We have witnessed the proliferation of “DeFi 3.0” - a.k.a FaaS(Farming as a Service) projects in the past few weeks.
There is a long list of “DeFi 3.0” projects, including:
Cross Chain Farming (http://www.ccfdao.com/)
Multi-Chain Capital(https://mchain.capital/)
Empire Capital Token(https://www.ecc.capital/)
D3 Protocol (http://www.d3protocol.io/)
Reimagined Finance (http://www.reimagined.fi/)
All Coins Yield Capital (http://www.acy.capital/)
Alpha Brain Capital DAO (http://www.alphabraincapital.io/)
Aggregated Finance (http://www.aggregated.finance/)
The Chads Club (http://www.thechadsclub.com/)
And the list is still growing fast.
What’s Farming as a Service?
The projects listed above have a few things in common:
- Transaction Tax. Every buy and sell transaction would take a high tax, e.g. 10% - 12%.
- Token burning. Some of the tax will be burned and some will be added to the liquidity pool.
- Dividend. Some of the tax will be returned to the token holders as dividends.
- Cross chain farming. Some of the tax goes to the project vault then be used to farm across many chains, e.g. BSC, Fantom, Ethereum, etc.
For example, in the “Cross Chain Farming” project, the 12% tax is divided evenly in 4 parts:
Comparing with yield farming, which asks users to deposit native tokens, e.g. ETH, BNB, USDT, etc. to single asset pools or LP pools, then rewards users with interests & platform tokens, the PaaS projects require users to buy the platform tokens and hold them in the wallet.
Each project would deploy its own farming strategy on multi chains, and to balance the benefit and risk, the farming strategy is usually a combination of high risk, median risk and low risk products. Taking Reimagined Finance as a sample, it uses 40% of the capital to farm on Fantom Curve, 30% on TOMB - a long running algorithm stablecoin project with 1.4 billion tvl and 6000% APY, and another 30% on MidasDAO - an OHM fork with 39 million tvl and 11,241% APY.
Benefits
- FaaS simplifies the farming process. Users don't need to spend time to find the best APY, or to understand how to bridge assets across multi chains. The service would take care of it. Users just buy the token then enjoy the dividends.
- Token value reflects the farming returns. If the farming strategies keep getting high APY, then people would be very likely to hold the token or even buy more.
- Passive income.

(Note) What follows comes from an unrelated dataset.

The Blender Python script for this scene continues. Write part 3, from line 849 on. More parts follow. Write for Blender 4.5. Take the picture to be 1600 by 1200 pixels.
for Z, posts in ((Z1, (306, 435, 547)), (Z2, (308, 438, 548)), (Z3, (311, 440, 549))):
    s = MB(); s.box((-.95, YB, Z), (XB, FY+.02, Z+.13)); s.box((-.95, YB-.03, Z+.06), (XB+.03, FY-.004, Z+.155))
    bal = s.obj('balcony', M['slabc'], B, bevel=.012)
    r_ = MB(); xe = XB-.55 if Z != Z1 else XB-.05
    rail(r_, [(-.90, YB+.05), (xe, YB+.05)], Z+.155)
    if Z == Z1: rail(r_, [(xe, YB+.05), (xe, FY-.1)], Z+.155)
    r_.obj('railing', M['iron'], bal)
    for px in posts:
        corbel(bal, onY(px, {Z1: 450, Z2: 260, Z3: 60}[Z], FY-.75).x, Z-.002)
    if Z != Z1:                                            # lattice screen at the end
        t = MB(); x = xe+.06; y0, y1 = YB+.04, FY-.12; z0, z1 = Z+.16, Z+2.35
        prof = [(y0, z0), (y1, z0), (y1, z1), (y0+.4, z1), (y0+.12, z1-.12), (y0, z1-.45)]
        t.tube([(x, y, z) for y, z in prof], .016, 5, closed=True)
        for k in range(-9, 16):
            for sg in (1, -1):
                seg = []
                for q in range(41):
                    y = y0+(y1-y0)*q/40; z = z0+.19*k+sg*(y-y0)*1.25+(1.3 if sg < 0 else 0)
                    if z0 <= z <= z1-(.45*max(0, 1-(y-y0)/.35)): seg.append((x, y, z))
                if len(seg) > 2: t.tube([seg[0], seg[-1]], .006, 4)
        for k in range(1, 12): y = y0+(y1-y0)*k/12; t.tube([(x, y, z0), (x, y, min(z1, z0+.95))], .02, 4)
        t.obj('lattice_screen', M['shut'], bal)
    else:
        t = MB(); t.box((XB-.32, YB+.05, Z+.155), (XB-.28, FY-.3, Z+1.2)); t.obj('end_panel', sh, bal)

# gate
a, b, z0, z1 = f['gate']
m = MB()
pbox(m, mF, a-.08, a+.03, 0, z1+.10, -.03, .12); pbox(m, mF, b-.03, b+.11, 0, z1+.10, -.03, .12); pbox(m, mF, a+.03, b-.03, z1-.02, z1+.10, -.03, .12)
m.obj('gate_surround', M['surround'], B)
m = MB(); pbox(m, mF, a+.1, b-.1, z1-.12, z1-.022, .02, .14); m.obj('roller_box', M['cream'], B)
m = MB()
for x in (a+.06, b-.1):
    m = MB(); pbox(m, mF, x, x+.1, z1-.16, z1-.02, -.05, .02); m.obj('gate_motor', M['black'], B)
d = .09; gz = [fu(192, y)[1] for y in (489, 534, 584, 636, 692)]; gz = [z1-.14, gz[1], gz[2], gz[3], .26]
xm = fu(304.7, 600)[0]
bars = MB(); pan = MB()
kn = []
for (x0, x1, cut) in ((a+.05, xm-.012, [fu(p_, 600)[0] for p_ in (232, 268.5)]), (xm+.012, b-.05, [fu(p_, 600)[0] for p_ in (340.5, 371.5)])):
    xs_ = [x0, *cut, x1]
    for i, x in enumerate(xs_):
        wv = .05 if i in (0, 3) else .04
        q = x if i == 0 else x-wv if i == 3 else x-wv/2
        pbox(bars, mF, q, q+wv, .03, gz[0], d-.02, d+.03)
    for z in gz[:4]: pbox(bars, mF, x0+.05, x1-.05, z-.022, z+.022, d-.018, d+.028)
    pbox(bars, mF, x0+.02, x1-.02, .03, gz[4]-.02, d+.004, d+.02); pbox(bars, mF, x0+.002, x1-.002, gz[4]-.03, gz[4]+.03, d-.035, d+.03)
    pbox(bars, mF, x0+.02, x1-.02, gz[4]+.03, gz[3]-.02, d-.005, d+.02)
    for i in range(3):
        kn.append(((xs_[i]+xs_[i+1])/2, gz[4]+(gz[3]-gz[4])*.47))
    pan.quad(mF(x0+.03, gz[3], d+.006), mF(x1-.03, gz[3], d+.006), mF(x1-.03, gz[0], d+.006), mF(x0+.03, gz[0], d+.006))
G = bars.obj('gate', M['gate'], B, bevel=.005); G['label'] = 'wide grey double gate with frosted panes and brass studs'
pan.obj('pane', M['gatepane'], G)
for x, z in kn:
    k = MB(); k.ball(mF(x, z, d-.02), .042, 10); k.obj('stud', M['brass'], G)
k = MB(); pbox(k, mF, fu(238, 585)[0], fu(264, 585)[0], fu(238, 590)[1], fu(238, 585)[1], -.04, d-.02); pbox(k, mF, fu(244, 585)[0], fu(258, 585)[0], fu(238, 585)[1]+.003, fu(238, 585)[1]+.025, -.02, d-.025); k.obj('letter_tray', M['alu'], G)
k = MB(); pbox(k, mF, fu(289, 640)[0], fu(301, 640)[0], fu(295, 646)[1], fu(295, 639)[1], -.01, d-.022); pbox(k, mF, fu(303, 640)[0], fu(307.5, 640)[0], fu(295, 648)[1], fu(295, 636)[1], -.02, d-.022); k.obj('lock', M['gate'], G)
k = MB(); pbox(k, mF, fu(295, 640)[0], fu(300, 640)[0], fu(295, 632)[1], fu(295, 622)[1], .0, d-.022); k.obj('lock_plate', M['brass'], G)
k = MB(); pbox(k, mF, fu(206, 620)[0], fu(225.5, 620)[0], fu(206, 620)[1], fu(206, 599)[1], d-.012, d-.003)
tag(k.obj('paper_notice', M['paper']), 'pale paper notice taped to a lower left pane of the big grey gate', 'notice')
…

As part of the transaction tax will be given back to token holders to incentivise people to keep holding the token.
Risks
- As the only input of the treasury is the transaction tax, users won’t be able to get much benefit when the buying power is weak. And if the users lose confidence and patience then start dumping the token, a death spiral will begin.
- The burning and dividend mechanism is just another form of high-risk games, e.g. Fomo3D, just.game, tronex.net. Essentially, each user’s income comes from the investment of other users who join late. The more users join after you, the more you will get. However, as the treasury highly relies on the buying power, the story of passive income is not endless. Users need to keep in mind that “If you think you are not the one who loses money on a DeFi application, then you better know who he/she is.”
- With higher APY comes higher risk. The FaaS protocol would suffer a lot when the token price of underlying products dumps.
- Smart contracts themselves are not without risk. We have seen many hacks and rugs in the defi world, and even with the audit report, there’s no guarantee that the project won’t be hacked. Otherwise, the $611 million hack on Poly Network wouldn’t have happened.
Summary
Basically, The FaaS protocol is mainly a combination of pyramid scheme and cross chain farming. The term, “DeFi 3.0”, is just a meme and has nothing to do with the “DeFi 2.0” projects, which focus on Curve War and protocol-owned liquidity.